For Turkey, a mix of continuous economic crisis and a long-term blockade of the Balkan countries from the EU are considered to be the main factors that will allow it to exert political influence and secure regional domination.

Balancing a raising trend of Radical Islam

Turkey is also seen as a possible counterbalance for radical Islam in the region, in the context of the religious vacuum created by the regime changes and the advance of the Islamic Non-Governmental Organizations closely associated with Iran, but also with the Arab Gulf states and Saudi Arabia in promoting the Wahhabi doctrine of Islam.

The growth of the Wahhabi movements was noted in Bosnia, Kosovo, Macedonia, and the mountainous Sandzak region between Montenegro and Serbia. Another worrying aspect, especially in the context of the Syrian war, is the growing number of Muslim immigrants in Greece and Bulgaria, whose poor economic situation makes them a prime recruiting target for radical Islam.

Another traditional “Islamic player” in the region is Iran, with significant influence especially in Bosnia. Albania has been also targeted by Iran.

A rising player in the region is Qatar, making use mainly of the economic and financial asset to gain a foothold in the Balkan region, as shown by the opening of an al Jazeera office in Sarajevo and by a highway project in Bulgaria.

5. “Distant” power actors

China: soft but increasingly present

China, even as its rate of economic growth slows, is continuing to both enlarge and modernize its navy, while expanding its commercial interests around the southern navigable rimland of Eurasia, becoming more and more present in the Balkan area.

A most interesting aspect is the Chinese involvement in the Balkans’ infrastructure projects that prompted some analysts to claim that China is in fact taking over the tasks that the European Union is no more in the position – or less willing – to assume concerning some of the pan-European transport corridors.

China’s growing involvement in the Balkans is also to be seen in defense projects, with the People’s Liberation Army (PLA) stepping up military cooperation throughout the region. The PLA deepened ties with Albania and Croatia in 2005, Serbia and Bosnia-Herzegovina in 2008, Montenegro and Macedonia in 2010, and pledged to expand collaboration with Bulgaria, Romania and Greece.

The United States: leaving but not gone

Over the last decade the U.S. has significantly reduced both its military and diplomatic presence in the Balkans.

While the current trend is that U.S. engagement in the Western Balkans will continue to decrease, unless a serious conflict takes place again, the U.S. military is a continuing presence in the area. The main base of the United States Army, located in the eastern part of Kosovo, is the largest US military facility in Europe, a key facility for exercising control over the Adriatic, Mediterranean and Black seas, as well as the routes to the Middle East, North Africa and the Caucasus.
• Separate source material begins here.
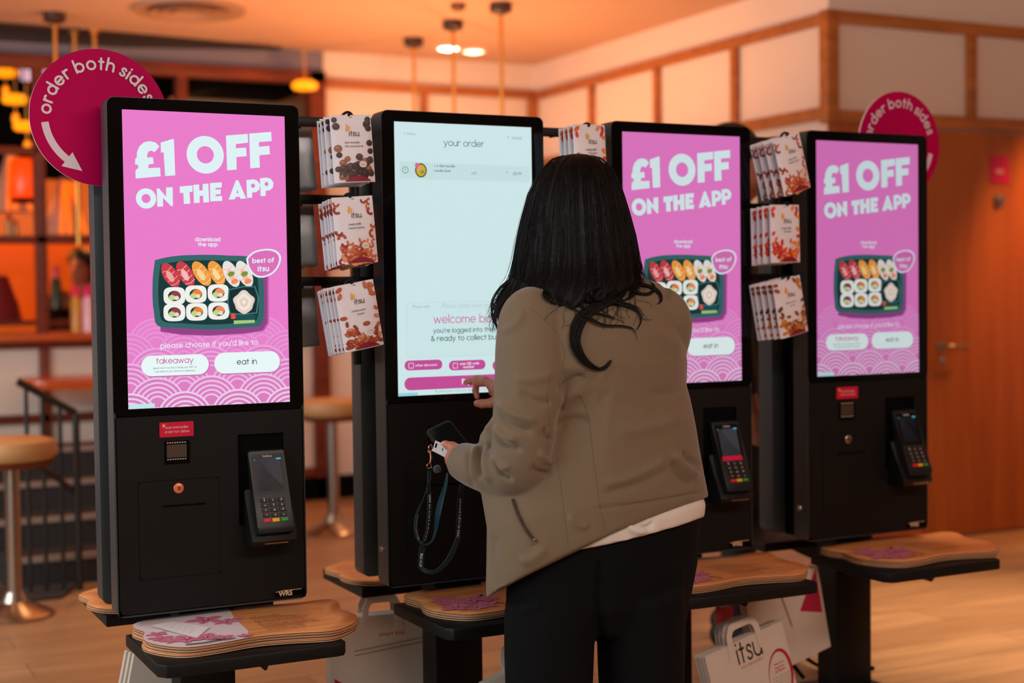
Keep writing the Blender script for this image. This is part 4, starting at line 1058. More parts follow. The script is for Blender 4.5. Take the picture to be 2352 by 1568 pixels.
# till receipt lying on the nearest boards
a = Art()
rc = bmesh.new(); P = [(.031, -.055), (.091, -.012), (.150, -.128), (.098, -.212)]
n = 6; G = [[None] * (n + 1) for _ in range(n + 1)]
def rcp(s, t):
    A = V(P[0]).lerp(V(P[1]), s); B = V(P[3]).lerp(V(P[2]), s); q = A.lerp(B, t)
    return V((q.x, q.y, .4612 + .0186 + .0042 + board_wave(q.x, q.y) + .0022 + .006 * (1 - t) ** 2 * (1 - s)))
for i in range(n + 1):
    for j in range(n + 1): G[i][j] = rc.verts.new(rcp(i / n, j / n))
for i in range(n):
    for j in range(n): rc.faces.new((G[i][j], G[i + 1][j], G[i + 1][j + 1], G[i][j + 1]))
o = done('till_receipt', rc, mat('receipt_paper', (232, 222, 220), .6), None); tag(o, 'white till receipt lying across the orchid printed board nearest the camera', 'receipt')
for i in range(9): a.text('1 x noodle box  8.99', .18 + .3 * (i % 2), .16 + .075 * i, .34, (130, 120, 120), height=.022)
a.build('printing', M_INK, o, lambda x, z, l: rcp(x, z) + V((0, 0, .0008 + l)))

# ---------------------------------------------------------------- paper carrier bags hung under the shelves
M_PAPERW = mat('white_kraft', (214, 196, 180), .75, var=.05, scale=18, bump=.15)
def carrier(loc, rz, roll, label, group, art, w=.28, h=.30, d=.03, handle=True, pitch=0):
    t = thing('paper_carrier_bag', label, 'paper bag', loc, 0, group)
    t.rotation_euler = (R(pitch), R(roll), R(rz))
    bm = bmesh.new()
    y0, y1 = -d / 2, d / 2
    z0, z1 = -h - .055, -.055
    F = [(-w / 2, y0, z1), (w / 2, y0, z1), (w / 2, y0, z0), (-w / 2, y0, z0)]; Bk = [(x, y1, z) for x, _, z in F]
    f = [bm.verts.new(p) for p in F]; b = [bm.verts.new(p) for p in Bk]
    ml = [bm.verts.new((-w / 2 + .008, 0, z1)), bm.verts.new((-w / 2 + .008, 0, z0))]; mr = [bm.verts.new((w / 2 - .008, 0, z1)), bm.verts.new((w / 2 - .008, 0, z0))]
    bm.faces.new(f); bm.faces.new(b[::-1])
    bm.faces.new((f[0], f[3], ml[1], ml[0])); bm.faces.new((ml[0], ml[1], b[3], b[0])); bm.faces.new((f[1], mr[0], mr[1], f[2])); bm.faces.new((mr[0], b[1], b[2], mr[1]))
    bm.faces.new((f[3], f[2], mr[1], b[2], b[3], ml[1])); bm.faces.new((f[0], ml[0], b[0], b[1], mr[0], f[1]))
    done('bag_body', bm, M_PAPERW, t)
    if handle:
        for y in (y0 - .0015, y1 + .0015):
            bm = bmesh.new(); p = [(-.062, -.10), (-.055, -.03), (-.042, -.004), (-.030, 0), (.030, 0), (.042, -.004), (.055, -.03), (.062, -.10)]; q = [(-.042, -.10), (-.038, -.034), (-.030, -.022), (-.022, -.020), (.022, -.020), (.030, -.022), (.038, -.034), (.042, -.10)]
            A = [[bm.verts.new((x, y + s, z)) for x, z in pts] for s in (-.001, .001) for pts in (p, q)]
            for k in range(7):
                bm.faces.new((A[0][k], A[0][k + 1], A[1][k + 1], A[1][k])); bm.faces.new((A[2][k], A[3][k], A[3][k + 1], A[2][k + 1]))
                bm.faces.new((A[0][k], A[2][k], A[2][k + 1], A[0][k + 1])); bm.faces.new((A[1][k], A[1][k + 1], A[3][k + 1], A[3][k]))
            done('handle', bm, M_PAPERW, t)
    if art: art.build('printing', M_INK, t, lambda x, z, l: (x, y0 - .0004 - l, z))
    return t
def logo_art():
    a = Art().text('itsu', -.035, -.118, .085, (44, 36, 24), geo=.085, height=.060); a.text('eat beautiful', -.03, -.135, .075, (206, 140, 110))
    def loop(cx, cz, rx, rz, rot):
        n = 44; o = []; q = []
        for k in range(n):
            t = 2 * math.pi * k / n; wv = .0045 * (1.15 + math.cos(t - .7))
            c, s = math.cos(R(rot)), math.sin(R(rot))
            for L, e in ((o, 0), (q, wv)): X, Z = (rx - e) * math.cos(t), (rz - e) * math.sin(t); L.append((cx + X * c - Z * s, cz + X * s + Z * c))
        a.raw(o + q, [(i, (i + 1) % n, n + (i + 1) % n, n + i) for i in range(n)], (178, 16, 40))
    loop(.092, -.20, .042, .075, -6); loop(-.075, -.235, .052, .060, 12)
    for k, t in enumerate(['health and', 'happiness', 'is here']): a.text(t, .075, -.168 - .011 * k, .034, (206, 90, 84), .01)
    for k in range(6): a.text('nutritious food made today', .062, -.205 - .009 * k, .06, (130, 110, 90))
    return a
def plain_art(tri=True, redtext=True):
    a = Art()
    if tri: a.poly([(-.138, -.22), (-.02, -.30), (-.02, -.352), (-.138, -.352)], (178, 4, 66))
    if redtext: a.text('smart box', -.01, -.115, .075, (190, 60, 50), .01)
    a.line([(-.08, -.150), (.135, -.128)], .003, (150, 124, 92)); a.line([(-.08, -.162), (.135, -.140)], .003, (150, 124, 92))
    return a
def tri_right():
    a = Art(); a.poly([(.139, -.06), (.139, -.20), (.05, -.165)], (186, 4, 66)); a.line([(-.02, -.06), (.01, -.2)], .006, (150, 120, 90)); return a
n_ = ['front', 'second', 'third', 'rearmost']
for k in range(3):
    p = at(1694, 1420, -.20 + .022 * k)
    carrier((p.x - .012 * k, p.y, p.z - .002), 0, -15, '%s white paper bag with logo, slanting on the hook right of the person' % n_[k], 'logo bags hung right of the person', logo_art() if k == 0 else None, w=.27, d=.018)
p = at(1800, 1330, .02)
carrier((p.x - .03, p.y, p.z + .05), 6, -12, 'large paper bag with magenta triangle hanging behind the logo bags', 'rear bags right of the person', tri_right(), w=.30, h=.26, handle=False)
p = at(880, 1372, .22)
carrier((p.x + .02, .30, p.z - .005), -6, 0, 'cream paper bag with curled handle behind the gap of the first two shelves', None, plain_art(), w=.30, h=.32, d=.05)
for k in range(3):
    p = at(395, 1425, .17 + .02 * k)
    carrier((p.x + .045 - .010 * k, .192 + .022 * k, .395), 0, 12, '%s white paper bag with magenta corner under the nearest shelf' % n_[k], 'bags under the nearest shelf', plain_art(True, False) if k == 0 else None, w=.26, d=.018)
for k in range(2):
    p = at(1160, 1475, -.24 + .03 * k)
    carrier((p.x + .035, p.y, p.z), 0, -20, '%s white paper bag with crumpled handle, left of the legs of the person' % ['front', 'rear'][k], 'bags left of the legs', None, w=.26, d=.03)
p = at(1665, 1408, -.05)
t = prismo('red_wrapper', rrect(p.x - .022, p.x + .022, p.z - .035, p.z + .02, .006), -.06, -.035, mat('coral_wrapper', (236, 70, 76), .4, bump=.3)); tag(t, 'small coral red packet tucked under the shelf above the logo bags', 'packet')

# loose black cable at the foot of the right-hand stand
cb = bmesh.new(); p0 = V((KX[3] + .12, .31, .0))
tube(cb, spline([p0 + V((.02, -.06, .008)), p0 + V((-.03, 0, .09)), p0 + V((-.005, .03, .012)), p0 + V((.06, .06, .07)), p0 + V((.16, .02, .010)), p0 + V((.21, -.03, .075)), p0 + V((.25, -.05, .012)), p0 + V((.30, -.07, .008))], 6), .007, 8)
tag(done('power_cable', cb, M_VOID, None, 60), 'loose black cable on the floor round the foot of the furthest right stand', 'cable')
# ---------------------------------------------------------------- smooth bodies from rounded bones
def sdf_mesh(caps, h, k=.012, pad=.02, extra=None):
    """caps: (a, b, ra, rb) tapered bones and ('e', centre, (rx,ry,rz), 3x3) ellipsoids, blended smoothly; surface nets"""
    pts = []
    for c in caps:
        if c[0] == 'e': pts += [np.array(c[1]) + max(c[2]), np.array(c[1]) - max(c[2])]
        else: pts += [np.array(c[0]) + max(c[2], c[3]), np.array(c[0]) - max(c[2], c[3]), np.array(c[1]) + max(c[2], c[3]), np.array(c[1]) - max(c[2], c[3])]
    lo = np.min(pts, 0) - pad; hi = np.max(pts, 0) + pad
    N = np.ceil((hi - lo) / h).astype(int) + 1
    F = np.full(N, 10.0)
    def put(D, sl):
        G = F[sl]; q = np.maximum(k - np.abs(G - D), 0) / k
        F[sl] = np.minimum(G, D) - q * q * k * .25
    for c in caps:
        if c[0] == 'e': mn = np.array(c[1]) - max(c[2]); mx = np.array(c[1]) + max(c[2])
        else:
            r = max(c[2], c[3]); mn = np.minimum(c[0], c[1]) - r; mx = np.maximum(c[0], c[1]) + r
        m = 3 * k + 3 * h
        i0 = np.maximum(((mn - m - lo) / h).astype(int), 0); i1 = np.minimum(((mx + m - lo) / h).astype(int) + 2, N)
        sl = tuple(slice(a, b) for a, b in zip(i0, i1))
        X = np.stack(np.meshgrid(*[lo[j] + h * np.arange(i0[j], i1[j]) for j in range(3)], indexing='ij'), -1)
        if c[0] == 'e':
            L = (X - np.array(c[1])) @ np.array(c[3]) / np.array(c[2]); q = np.linalg.norm(L, axis=-1)
            D = (q - 1) * min(c[2]) * 1.15
        else:
            a, b = np.array(c[0]), np.array(c[1]); ab = b - a; t = np.clip(((X - a) @ ab) / max(ab @ ab, 1e-9), 0, 1)
            D = np.linalg.norm(X - a - t[..., None] * ab, axis=-1) - (c[2] + (c[3] - c[2]) * t)
        put(D, sl)
    S = F < 0
    C = np.zeros(np.array(F.shape) - 1); P = np.zeros((*C.shape, 3))
    idx = [(i, j, l) for i in (0, 1) for j in (0, 1) for l in (0, 1)]
    def sub(A, o): return A[o[0]:A.shape[0] - 1 + o[0], o[1]:A.shape[1] - 1 + o[1], o[2]:A.shape[2] - 1 + o[2]]
    for p in idx:
        for ax in range(3):
            if p[ax]: continue
            q = list(p); q[ax] = 1
            fa, fb = sub(F, p), sub(F, q); cr = (fa < 0) != (fb < 0)
            t = np.where(cr, fa / np.where(cr, fa - fb, 1), 0)
            C += cr
            for j in range(3): P[..., j] += np.where(cr, p[j] + (t if j == ax else 0), 0)
    act = C > 0; vid = -np.ones(C.shape, int); vid[act] = np.arange(act.sum())
    ijk = np.argwhere(act); V3 = lo + h * (ijk + P[act] / C[act][:, None])
    faces = []
    for ax in range(3):
        b, c = (ax + 1) % 3, (ax + 2) % 3
        A = S.take(range(0, F.shape[ax] - 1), ax); B = S.take(range(1, F.shape[ax]), ax)
        for sgn, mask in ((1, A & ~B), (0, ~A & B)):
            e = np.argwhere(mask); e = e[(e[:, b] > 0) & (e[:, c] > 0) & (e[:, b] < F.shape[b] - 1) & (e[:, c] < F.shape[c] - 1)]
            q = []
            for db, dc in ((0, 0), (1, 0), (1, 1), (0, 1)):
                f = e.copy(); f[:, b] -= db; f[:, c] -= dc; q.append(vid[f[:, 0], f[:, 1], f[:, 2]])
            q = np.stack(q, 1); faces.append(q if sgn else q[:, ::-1])
    return V3, np.concatenate(faces)
def mesh_np(name, parts, mats, parent=None):
    vs = []; fs = []; mi = []; o = 0
    for (v, f), m in parts:
        vs.append(v); fs.append(f + o); mi += [m] * len(f); o += len(v)
    me = bpy.data.meshes.new(name); me.from_pydata(np.concatenate(vs).tolist(), [], np.concatenate(fs).tolist())
    me.polygons.foreach_set('material_index', mi); me.shade_smooth(); me.update()
    return new(name, me, mats, parent)
M_SKIN = mat('skin', (178, 108, 80), .5, var=.08, scale=60, bump=.08, bscale=300)
M_NAIL = mat('nail', (206, 150, 130), .3)
M_HAIR = mat('black_hair', (5, 4, 5), .5, var=.5, scale=240, bump=.9, bscale=260, stretch=(1, 1, .035), spec=.2)
M_JACKET = mat('taupe_jacket', (108, 89, 66), .82, var=.10, scale=700, bump=.16, bscale=900, sheen=.25)
M_SHIRT = mat('white_shirt', (214, 204, 196), .7, var=.03, scale=30)
M_TROUSER = mat('black_trousers', (8, 8, 9), .9, var=.15, scale=300, bump=.1, spec=.15)
T3 = lambda p: tuple(p)
def pix(p):
    q = CM.transposed() @ (V(p) - CP); return 1176 + CF * q.x / q.y, 784 - CF * q.z / q.y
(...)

Its operational range is far from being limited to Kosovo, encompassing the whole of the Balkans.

6. Conclusions

The developments and trends mentioned sum up to the fact that, as most of the countries of the European borderlands, the Balkan region will be shaped more by external forces than by its internal dynamics. It cannot be seen as a self-enclosed geopolitical sphere, but as a borderland shaped by outside forces.

The risks of the West’s disengagement are evident. Leaving the Balkans in limbo or devising peripheral-type associations in a multispeed Europe will open up space for other ambitious actors like Russia, Turkey or China to compete with the West’s influence and vision in the region.